• **WORK TO COMPLETE**
Return only the lines between the line holding "Write the bpy" and the line holding "EYE = Vector((0, 0, H0))", the two boundary lines included, exactly as they appear.

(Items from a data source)
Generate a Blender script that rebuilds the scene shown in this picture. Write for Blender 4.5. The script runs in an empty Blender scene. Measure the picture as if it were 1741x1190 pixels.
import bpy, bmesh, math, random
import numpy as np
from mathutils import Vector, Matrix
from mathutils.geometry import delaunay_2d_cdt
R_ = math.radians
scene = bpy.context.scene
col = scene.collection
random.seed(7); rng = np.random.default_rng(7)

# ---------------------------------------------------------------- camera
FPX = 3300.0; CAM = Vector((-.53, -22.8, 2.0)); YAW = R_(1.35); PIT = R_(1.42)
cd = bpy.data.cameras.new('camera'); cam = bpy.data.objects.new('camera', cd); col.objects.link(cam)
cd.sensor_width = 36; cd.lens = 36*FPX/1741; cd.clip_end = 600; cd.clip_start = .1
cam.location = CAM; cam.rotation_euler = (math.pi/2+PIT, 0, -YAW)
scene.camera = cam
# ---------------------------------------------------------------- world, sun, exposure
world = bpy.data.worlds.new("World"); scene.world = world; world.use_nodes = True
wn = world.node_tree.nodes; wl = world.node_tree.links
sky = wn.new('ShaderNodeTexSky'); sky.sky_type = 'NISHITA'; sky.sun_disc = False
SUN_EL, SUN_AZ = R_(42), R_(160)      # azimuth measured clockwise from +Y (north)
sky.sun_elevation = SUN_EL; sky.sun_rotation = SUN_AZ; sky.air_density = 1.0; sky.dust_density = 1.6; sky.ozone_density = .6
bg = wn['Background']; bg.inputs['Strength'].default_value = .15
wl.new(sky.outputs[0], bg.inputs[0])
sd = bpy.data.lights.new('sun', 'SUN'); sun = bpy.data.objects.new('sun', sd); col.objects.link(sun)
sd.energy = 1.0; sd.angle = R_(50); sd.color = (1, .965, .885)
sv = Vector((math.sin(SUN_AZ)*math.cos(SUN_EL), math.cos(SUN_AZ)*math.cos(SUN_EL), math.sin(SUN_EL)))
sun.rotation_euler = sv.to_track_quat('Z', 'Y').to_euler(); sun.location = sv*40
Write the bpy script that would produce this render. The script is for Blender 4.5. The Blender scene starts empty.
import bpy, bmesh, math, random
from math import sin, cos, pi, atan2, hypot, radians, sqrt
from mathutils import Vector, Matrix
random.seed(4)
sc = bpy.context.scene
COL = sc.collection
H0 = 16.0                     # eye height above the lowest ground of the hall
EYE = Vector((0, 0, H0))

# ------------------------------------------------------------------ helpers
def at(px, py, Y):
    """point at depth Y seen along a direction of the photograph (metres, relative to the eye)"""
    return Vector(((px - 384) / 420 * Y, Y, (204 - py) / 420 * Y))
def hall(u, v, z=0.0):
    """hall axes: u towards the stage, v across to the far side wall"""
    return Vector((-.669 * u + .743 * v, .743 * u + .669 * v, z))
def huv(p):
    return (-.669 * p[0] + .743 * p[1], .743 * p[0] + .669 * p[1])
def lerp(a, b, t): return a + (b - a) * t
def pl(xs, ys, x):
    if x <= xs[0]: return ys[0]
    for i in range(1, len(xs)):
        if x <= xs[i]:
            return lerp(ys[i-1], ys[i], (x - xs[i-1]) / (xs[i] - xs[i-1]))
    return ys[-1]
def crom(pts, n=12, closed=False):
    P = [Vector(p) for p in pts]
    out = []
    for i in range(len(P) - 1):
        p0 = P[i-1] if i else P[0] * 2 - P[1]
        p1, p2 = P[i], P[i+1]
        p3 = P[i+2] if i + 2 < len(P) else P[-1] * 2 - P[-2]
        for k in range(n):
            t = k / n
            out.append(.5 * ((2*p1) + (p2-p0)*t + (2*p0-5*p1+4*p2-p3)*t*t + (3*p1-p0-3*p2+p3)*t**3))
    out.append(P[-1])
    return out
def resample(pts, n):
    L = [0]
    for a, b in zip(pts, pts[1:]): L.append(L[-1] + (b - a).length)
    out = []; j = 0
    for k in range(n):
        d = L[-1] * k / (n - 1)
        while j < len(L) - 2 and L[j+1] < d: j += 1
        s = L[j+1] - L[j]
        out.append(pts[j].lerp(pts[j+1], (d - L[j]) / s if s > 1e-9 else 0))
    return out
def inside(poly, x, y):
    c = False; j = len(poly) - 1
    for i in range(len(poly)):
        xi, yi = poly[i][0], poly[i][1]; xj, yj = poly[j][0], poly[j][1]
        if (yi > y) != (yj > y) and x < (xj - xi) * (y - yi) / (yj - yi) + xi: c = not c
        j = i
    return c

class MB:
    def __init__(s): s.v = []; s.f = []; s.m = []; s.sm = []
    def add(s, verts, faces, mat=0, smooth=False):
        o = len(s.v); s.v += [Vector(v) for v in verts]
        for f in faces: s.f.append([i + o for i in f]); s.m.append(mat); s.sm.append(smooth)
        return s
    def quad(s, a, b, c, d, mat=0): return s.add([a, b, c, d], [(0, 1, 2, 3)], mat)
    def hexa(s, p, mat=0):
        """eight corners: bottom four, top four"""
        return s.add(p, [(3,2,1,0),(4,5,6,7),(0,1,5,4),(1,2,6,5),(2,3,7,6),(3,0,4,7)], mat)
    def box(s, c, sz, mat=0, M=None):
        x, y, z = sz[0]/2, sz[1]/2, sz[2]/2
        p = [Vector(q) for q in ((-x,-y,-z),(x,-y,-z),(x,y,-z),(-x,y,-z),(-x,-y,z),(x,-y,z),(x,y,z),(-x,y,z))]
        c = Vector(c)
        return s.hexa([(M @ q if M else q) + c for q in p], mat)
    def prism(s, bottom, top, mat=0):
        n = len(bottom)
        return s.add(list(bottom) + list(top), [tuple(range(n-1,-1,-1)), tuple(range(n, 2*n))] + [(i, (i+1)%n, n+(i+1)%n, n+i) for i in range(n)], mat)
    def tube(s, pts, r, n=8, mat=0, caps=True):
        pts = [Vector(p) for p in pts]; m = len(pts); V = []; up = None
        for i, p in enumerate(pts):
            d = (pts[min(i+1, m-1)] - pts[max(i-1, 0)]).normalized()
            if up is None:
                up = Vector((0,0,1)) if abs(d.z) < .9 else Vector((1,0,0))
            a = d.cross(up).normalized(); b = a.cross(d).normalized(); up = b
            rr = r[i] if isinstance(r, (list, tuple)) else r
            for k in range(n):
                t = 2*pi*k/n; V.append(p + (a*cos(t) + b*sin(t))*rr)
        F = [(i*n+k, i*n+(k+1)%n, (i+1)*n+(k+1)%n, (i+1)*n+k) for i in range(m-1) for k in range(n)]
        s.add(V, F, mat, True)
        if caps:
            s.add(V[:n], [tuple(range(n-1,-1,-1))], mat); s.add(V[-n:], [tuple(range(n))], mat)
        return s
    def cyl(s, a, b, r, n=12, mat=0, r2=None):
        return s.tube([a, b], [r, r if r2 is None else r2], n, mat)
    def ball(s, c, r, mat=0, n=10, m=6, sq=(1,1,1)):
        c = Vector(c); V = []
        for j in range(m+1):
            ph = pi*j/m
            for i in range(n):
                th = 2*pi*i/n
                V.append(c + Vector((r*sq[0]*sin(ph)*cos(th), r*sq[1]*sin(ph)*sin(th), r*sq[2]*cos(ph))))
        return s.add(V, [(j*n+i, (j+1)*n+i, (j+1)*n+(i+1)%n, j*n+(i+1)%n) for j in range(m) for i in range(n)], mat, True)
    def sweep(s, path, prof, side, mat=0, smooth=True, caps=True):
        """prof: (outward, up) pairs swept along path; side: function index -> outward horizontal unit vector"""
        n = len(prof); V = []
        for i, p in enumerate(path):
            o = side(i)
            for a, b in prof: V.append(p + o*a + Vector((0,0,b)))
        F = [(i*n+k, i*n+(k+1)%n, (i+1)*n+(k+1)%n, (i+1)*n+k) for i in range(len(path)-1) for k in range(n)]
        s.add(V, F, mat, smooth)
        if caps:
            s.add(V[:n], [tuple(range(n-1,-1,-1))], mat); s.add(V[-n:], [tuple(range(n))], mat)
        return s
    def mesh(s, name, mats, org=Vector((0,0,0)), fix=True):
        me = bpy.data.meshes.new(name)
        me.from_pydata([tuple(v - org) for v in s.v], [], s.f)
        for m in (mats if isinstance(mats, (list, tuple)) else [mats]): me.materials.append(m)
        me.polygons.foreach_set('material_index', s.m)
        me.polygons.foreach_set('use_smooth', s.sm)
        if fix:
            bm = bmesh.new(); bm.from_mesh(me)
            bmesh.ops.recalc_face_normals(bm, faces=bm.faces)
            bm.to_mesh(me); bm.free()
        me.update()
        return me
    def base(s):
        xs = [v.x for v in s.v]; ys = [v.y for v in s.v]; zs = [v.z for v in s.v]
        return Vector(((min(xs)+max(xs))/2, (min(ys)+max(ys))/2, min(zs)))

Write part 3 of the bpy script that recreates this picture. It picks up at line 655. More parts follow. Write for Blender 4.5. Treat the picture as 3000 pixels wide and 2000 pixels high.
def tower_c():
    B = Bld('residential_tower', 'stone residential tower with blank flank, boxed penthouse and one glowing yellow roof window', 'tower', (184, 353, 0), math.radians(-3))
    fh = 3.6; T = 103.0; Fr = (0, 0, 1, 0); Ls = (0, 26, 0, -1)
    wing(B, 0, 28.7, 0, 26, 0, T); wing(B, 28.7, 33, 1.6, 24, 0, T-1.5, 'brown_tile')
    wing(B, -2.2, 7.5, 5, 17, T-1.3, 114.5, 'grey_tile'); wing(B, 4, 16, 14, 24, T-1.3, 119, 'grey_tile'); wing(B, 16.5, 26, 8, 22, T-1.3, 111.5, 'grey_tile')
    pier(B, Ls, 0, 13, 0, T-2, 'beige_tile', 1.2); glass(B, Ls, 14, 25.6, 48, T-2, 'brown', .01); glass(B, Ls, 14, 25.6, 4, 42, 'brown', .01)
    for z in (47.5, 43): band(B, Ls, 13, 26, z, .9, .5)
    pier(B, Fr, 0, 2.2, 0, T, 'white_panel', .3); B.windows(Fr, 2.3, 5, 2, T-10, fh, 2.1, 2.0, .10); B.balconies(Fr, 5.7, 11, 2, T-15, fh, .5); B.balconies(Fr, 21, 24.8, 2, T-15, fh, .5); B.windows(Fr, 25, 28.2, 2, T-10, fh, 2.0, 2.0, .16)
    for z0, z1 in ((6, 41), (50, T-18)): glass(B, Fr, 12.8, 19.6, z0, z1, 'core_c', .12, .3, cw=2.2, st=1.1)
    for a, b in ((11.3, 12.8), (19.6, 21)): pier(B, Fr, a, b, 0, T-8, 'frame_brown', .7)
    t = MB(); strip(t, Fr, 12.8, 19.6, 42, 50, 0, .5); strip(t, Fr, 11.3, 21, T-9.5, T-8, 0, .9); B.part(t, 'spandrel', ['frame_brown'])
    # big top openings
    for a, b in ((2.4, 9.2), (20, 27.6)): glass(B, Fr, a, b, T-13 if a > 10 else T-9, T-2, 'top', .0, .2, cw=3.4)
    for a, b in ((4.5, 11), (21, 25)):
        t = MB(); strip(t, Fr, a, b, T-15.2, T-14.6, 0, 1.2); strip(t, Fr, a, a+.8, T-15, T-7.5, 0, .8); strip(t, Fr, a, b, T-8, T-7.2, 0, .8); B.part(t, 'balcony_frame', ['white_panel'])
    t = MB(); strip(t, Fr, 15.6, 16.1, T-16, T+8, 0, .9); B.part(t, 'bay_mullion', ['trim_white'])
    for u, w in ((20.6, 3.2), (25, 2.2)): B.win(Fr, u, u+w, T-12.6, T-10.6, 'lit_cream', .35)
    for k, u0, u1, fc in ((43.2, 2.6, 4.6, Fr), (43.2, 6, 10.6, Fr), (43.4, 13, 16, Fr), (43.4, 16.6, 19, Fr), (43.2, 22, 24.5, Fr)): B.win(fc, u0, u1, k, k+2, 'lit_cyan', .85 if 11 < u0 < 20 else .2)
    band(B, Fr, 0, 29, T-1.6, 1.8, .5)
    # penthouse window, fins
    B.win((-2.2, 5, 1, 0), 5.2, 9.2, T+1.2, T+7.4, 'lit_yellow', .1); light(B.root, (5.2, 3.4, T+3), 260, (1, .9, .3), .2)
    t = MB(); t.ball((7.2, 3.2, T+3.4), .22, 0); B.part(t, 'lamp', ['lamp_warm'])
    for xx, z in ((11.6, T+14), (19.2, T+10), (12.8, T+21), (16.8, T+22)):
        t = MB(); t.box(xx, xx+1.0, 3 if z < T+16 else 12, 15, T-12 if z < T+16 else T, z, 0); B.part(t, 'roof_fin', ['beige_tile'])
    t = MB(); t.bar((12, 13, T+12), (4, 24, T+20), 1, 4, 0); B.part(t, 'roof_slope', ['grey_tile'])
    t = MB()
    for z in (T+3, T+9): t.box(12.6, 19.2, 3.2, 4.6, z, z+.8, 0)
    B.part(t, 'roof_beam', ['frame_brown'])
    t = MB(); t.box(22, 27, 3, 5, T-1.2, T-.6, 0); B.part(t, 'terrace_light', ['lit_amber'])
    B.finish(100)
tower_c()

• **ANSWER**
Write the bpy script that would produce this render. The script is for Blender 4.5. The Blender scene starts empty.
import bpy, bmesh, math, random
from math import sin, cos, pi, atan2, hypot, radians, sqrt
from mathutils import Vector, Matrix
random.seed(4)
sc = bpy.context.scene
COL = sc.collection
H0 = 16.0                     # eye height above the lowest ground of the hall
EYE = Vector((0, 0, H0))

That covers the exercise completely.